**Work instructions**
Your task is to reproduce word for word the lines running from the line containing "Write the bpy" to the line containing "PI = math.pi", inclusive. Nothing else belongs in the answer.

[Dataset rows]
= = = = =

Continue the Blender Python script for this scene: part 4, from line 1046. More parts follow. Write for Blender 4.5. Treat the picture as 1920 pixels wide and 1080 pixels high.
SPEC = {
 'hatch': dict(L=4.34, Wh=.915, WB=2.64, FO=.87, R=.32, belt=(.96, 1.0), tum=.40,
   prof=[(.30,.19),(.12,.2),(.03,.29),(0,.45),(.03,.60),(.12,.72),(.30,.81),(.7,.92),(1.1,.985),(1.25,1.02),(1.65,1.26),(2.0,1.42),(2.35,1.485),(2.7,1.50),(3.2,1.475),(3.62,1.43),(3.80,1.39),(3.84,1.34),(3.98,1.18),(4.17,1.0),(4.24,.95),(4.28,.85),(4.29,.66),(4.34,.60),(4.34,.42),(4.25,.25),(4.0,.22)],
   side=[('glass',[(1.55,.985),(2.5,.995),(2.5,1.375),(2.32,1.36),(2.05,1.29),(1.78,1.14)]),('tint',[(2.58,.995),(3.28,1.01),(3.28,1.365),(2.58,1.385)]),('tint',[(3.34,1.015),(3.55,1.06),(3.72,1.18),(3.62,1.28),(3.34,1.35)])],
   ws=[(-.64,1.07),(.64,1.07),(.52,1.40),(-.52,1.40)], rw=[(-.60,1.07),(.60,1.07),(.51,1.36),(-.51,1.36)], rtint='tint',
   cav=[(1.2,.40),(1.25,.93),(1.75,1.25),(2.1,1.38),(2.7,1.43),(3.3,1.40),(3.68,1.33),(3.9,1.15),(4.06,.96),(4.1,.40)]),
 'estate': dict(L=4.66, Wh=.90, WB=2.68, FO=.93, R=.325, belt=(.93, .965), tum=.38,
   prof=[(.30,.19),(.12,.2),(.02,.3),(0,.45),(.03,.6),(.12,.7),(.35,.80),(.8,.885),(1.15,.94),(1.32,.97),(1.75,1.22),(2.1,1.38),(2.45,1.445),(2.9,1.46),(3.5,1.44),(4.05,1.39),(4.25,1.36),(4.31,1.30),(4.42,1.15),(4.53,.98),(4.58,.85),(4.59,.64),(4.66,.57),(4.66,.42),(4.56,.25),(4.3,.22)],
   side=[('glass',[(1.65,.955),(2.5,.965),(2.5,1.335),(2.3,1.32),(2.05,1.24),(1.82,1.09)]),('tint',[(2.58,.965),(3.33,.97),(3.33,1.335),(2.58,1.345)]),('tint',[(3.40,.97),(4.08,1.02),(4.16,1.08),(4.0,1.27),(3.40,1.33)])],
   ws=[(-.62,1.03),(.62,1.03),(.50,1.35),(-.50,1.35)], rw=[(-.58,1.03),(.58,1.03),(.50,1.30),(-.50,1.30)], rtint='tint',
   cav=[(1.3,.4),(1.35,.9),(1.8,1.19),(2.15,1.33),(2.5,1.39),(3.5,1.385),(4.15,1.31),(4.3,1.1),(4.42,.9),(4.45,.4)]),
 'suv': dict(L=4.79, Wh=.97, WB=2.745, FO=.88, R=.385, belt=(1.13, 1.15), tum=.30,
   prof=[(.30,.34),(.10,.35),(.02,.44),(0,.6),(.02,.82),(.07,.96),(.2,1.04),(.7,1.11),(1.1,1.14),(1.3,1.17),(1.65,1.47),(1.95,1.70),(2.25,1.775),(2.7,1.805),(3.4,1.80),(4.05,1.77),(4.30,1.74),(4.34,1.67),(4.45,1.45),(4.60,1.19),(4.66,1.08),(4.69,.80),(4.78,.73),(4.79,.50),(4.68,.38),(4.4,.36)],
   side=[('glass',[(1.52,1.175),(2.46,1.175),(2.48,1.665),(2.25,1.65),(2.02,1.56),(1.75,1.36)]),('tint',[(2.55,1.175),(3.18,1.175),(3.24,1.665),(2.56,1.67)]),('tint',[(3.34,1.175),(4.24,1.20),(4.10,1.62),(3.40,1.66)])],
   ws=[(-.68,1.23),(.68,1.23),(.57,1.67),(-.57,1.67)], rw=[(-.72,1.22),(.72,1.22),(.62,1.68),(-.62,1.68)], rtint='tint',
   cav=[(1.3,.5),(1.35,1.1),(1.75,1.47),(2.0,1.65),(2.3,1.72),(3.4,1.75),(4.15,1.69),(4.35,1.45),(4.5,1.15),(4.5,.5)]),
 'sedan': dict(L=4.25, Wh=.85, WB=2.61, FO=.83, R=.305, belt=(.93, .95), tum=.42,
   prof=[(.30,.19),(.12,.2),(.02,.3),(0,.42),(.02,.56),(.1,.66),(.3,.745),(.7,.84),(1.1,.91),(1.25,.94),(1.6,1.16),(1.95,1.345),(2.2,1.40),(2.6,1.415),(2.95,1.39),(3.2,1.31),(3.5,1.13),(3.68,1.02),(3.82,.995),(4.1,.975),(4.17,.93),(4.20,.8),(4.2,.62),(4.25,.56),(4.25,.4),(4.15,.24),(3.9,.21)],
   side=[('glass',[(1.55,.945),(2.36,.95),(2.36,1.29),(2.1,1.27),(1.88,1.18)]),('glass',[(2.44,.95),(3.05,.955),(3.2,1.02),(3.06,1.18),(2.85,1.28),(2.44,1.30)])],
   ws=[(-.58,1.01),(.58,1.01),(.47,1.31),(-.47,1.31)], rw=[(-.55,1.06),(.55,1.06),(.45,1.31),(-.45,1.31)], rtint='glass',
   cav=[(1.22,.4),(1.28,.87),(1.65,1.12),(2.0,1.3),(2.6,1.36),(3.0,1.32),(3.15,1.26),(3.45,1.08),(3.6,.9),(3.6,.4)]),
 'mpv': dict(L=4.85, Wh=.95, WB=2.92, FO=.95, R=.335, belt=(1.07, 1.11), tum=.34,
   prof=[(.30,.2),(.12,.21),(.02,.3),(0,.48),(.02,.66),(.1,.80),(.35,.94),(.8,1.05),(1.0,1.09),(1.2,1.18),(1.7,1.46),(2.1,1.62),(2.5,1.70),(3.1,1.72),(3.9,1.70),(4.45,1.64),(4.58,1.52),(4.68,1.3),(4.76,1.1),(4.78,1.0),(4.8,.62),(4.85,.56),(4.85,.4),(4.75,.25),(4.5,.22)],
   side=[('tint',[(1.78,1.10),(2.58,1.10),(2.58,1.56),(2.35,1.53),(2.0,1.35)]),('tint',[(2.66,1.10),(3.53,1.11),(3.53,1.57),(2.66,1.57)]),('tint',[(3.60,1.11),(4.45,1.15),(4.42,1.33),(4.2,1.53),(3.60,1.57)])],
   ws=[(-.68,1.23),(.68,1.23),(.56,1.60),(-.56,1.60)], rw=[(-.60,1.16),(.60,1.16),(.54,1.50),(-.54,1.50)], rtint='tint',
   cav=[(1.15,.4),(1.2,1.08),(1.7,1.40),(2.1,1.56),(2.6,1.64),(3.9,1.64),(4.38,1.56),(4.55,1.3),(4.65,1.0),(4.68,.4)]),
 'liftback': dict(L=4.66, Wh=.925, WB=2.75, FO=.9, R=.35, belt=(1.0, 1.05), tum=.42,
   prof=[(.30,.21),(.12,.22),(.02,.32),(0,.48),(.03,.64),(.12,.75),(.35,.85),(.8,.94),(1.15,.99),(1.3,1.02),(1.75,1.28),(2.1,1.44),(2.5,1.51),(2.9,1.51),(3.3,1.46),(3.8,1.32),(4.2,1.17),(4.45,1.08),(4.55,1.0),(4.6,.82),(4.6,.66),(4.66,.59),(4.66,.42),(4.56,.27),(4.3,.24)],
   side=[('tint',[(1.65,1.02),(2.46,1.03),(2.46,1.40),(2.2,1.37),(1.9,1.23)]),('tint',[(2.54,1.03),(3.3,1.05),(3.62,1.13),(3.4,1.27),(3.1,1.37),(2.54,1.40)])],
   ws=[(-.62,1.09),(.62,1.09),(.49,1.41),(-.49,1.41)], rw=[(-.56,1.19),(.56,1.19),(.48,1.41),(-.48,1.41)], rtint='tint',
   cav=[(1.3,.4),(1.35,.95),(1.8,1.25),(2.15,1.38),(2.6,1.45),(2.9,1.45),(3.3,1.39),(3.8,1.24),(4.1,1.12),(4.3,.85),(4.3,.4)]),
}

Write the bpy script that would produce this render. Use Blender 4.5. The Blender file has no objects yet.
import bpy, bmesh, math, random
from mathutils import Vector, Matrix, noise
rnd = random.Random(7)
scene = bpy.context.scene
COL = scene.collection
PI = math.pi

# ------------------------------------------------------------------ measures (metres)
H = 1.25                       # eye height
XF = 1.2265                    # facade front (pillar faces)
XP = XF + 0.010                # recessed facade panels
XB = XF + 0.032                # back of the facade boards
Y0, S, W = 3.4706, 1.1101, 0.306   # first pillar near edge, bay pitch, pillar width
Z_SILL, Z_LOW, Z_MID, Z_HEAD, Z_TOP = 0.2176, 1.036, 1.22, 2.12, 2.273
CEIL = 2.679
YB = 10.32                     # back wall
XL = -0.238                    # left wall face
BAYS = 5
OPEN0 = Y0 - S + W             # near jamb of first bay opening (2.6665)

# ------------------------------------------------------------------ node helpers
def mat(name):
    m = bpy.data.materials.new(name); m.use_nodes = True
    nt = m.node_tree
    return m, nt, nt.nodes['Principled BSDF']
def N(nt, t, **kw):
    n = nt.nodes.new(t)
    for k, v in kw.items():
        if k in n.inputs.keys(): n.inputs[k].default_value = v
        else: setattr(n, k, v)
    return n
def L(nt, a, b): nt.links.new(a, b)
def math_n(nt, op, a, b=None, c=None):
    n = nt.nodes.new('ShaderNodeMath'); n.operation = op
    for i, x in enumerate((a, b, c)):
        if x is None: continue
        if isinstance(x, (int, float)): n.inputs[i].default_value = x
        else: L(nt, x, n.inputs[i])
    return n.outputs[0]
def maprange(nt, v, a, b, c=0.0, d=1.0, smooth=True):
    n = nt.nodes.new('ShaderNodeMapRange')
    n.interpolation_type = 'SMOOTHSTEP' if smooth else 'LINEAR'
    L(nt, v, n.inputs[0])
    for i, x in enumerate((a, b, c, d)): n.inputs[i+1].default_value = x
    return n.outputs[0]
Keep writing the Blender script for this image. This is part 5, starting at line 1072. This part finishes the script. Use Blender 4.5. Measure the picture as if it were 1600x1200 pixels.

= = = = =

**Output for this exercise**
Write the bpy script that would produce this render. Use Blender 4.5. The Blender file has no objects yet.
import bpy, bmesh, math, random
from mathutils import Vector, Matrix, noise
rnd = random.Random(7)
scene = bpy.context.scene
COL = scene.collection
PI = math.pi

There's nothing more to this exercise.